Você acha que essa importância se torna maior na atual conjuntura política? Que os indígenas estão mais ameaçados?

O mês de abril normalmente é um mês em que se dá mais visibilidade às questões indígenas por conta do tal Dia do Índio. Mas a resistência indígena vai completar, na semana que vem, 508 anos. Não tem sido fácil em nenhum momento desses séculos. Hoje existe uma violência que é institucional, alimentada pelo próprio estado brasileiro, pelos meios de comunicação e pelo sistema econômico que vivemos. Hoje em dia existem novas modalidades de agressão contra os indígenas, uma agressão favorecida por um discurso de ódio, também alimentado pelas redes sociais, em que as pessoas falam o que querem sem mostrar o rosto. Elas alimentam um ódio gratuito pelas culturas e tradições ancestrais no Brasil. E hoje o agronegócio é o grande inimigo da sociedade brasileira, mas a sociedade brasileira acha que são é amigo, por conta do discurso econômico que ele cria, e que gera nas pessoas uma falsa ideia de crescimento. Então, nós indígenas estamos atentos para isso. Para essas novas linguagens que nossos inimigos usam para tentar convencer a sociedade brasileira que somos os inimigos da sociedade.

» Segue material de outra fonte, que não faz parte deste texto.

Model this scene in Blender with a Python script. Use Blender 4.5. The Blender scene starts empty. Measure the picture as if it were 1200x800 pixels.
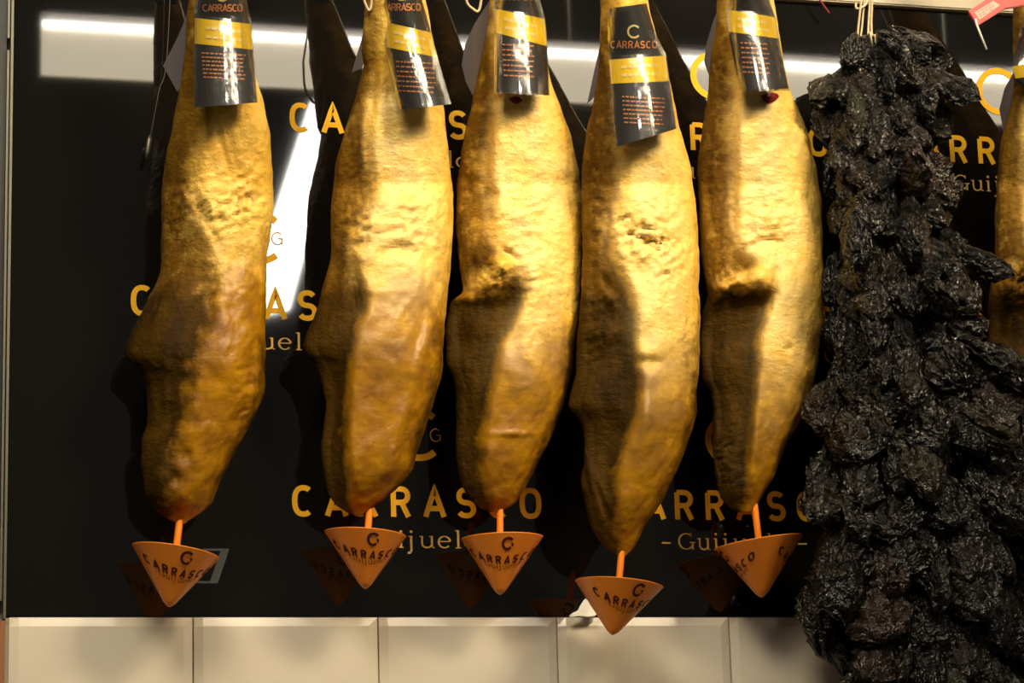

Mas o inimigo é o próprio sistema econômico, de destruição ambiental, da agricultura familiar, de todo um contingente social que não está dentro desse sistema maior. Então penso que temos que continuar nossa resistência, que é nossa forma política de sobreviver, e temos que nos atentar para essas novas linguagens e dominá-las. Nesse sentido, a literatura é em si uma nova linguagem da qual estamos tomando conhecimento e construindo um movimento que permite que as pessoas olhem para a gente não da forma como querem olhar, mas como somos de fato.

Como a literatura te ajudou, na sua trajetória, contra esse preconceito e violência?

Eu diria que a literatura foi uma descoberta para mim, eu descobri que sabia e podia escrever, e de forma com que as pessoas pudessem ler. Uma escrita livre de ranços e de discurso de enfrentamento, mas sim que me permite falar para as pessoas sem me colocar como vítima dessa sociedade. Não sou vítima dessa sociedade, ela está dentro de mim também, e ela nem sempre me trata como um cidadão verdadeiro. Então a literatura me permite compartilhar os conhecimentos da minha experiência de floresta, de aldeia, de comunidade, colocando outras maneiras de nos relacionarmos. A maneira que escolhemos, e pela qual lutamos para que seja mantida, é uma forma digna, honesta, ética, e queremos que as pessoas percebam. Então a literatura acaba sendo para mim uma forma de resistência também, uma forma de revisão daquilo que a minha cultura tradicional me deu. Quando eu escrevo, eu tenho que parar, olhar para a sociedade, para a minha sociedade e para as outras sociedades indígenas, para descobrir pontos que podem nos ajudar a sermos melhores humanos.